Amongst the party were the 5th Reinforcements of the Wellington Mounted Rifles. They had been away from New Zealand for only 18 months, but this was no holiday and it must have felt more like a lifetime. Two brothers rode together that day; brothers who had also fought together and survived Gallipoli. This day however, was to be their last foray into battle. As the Turks began to bombard them at 09.30 that morning, their mother and father would have been preparing for bed, praying for their sons’ return from the far side of the world. The older brother was called John Fairly Graham. He would have turned 27 in a week. He had brown hair and grey eyes and was 5ft 11′ like his brother.

 

Before the war, John had worked at Rototahi station, where his family lived in Gisborne. His younger brother Thomas Robert, had been a sheperd. He was fair with blue eyes and was slightly broader across the chest than John. He was 24 years old./ On the 13th of February 1915, they had waited in line to enlist together. Four months later, they sailed from Wellington. If they had looked back on the city’s rugged shores that day, it would have been for the last time.

By 10am on the 9th January 1917, the Anzac Division began their attack on the Rafar Turkish garrison. Initially, the brothers’ regiment stayed 10km back to watch for Ottoman reinforcements. At first, progress was slow but steady, but by midday, they were stuck 500 metres from the Redoubt. The Graham brothers moved in to help along with their Battalion. What followed was a 5 hour slog, but the New Zealand Mounted Rifles took the Redoubt sometime after 4.30pm.
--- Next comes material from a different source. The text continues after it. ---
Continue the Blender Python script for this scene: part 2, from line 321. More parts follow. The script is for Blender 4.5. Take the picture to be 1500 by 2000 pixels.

BY 6.30pm however, Ottoman Reinforcements had arrived and the Wellington Mounted Rifles withdrew. By 9.30pm eight of them had been killed. the younger of the brothers, Thomas, was amongst them. John had also been badly wounded and died the following day.

Back at the Rototahi station, their father John and mother Augusta were soon to receive the news that two of their three sons in active service had died. The third, Ronald, was only 21 and currently serving on the Western Front with the New Zealand Rifle Brigade. This family would not have had the burial funeral in which to say their last goodbyes to John and Thomas; their bodies were buried in the battlefields of Egypt. What they did receive were the medals that their sons had earned alongside a memorial plaque for both. These memorials were little consolation, no doubt, but they are symbols of the boys noble adventure, the Brothers in Arms. They are now treasured by the National Army Museum in their new Medal Repository.

Ronald, on the Western Front kept fighting. He had John’s dark hair, and Thomas’ blue eyes and he too suffered much on his own war-time adventure. After serving 2 years and 14 days, Ronald was discharged as “no longer physically fit for service on account of illnesses contracted while on active service.” He recovered and lived on, on those rugged shores of Wellington until his death opn the 10th May 1982.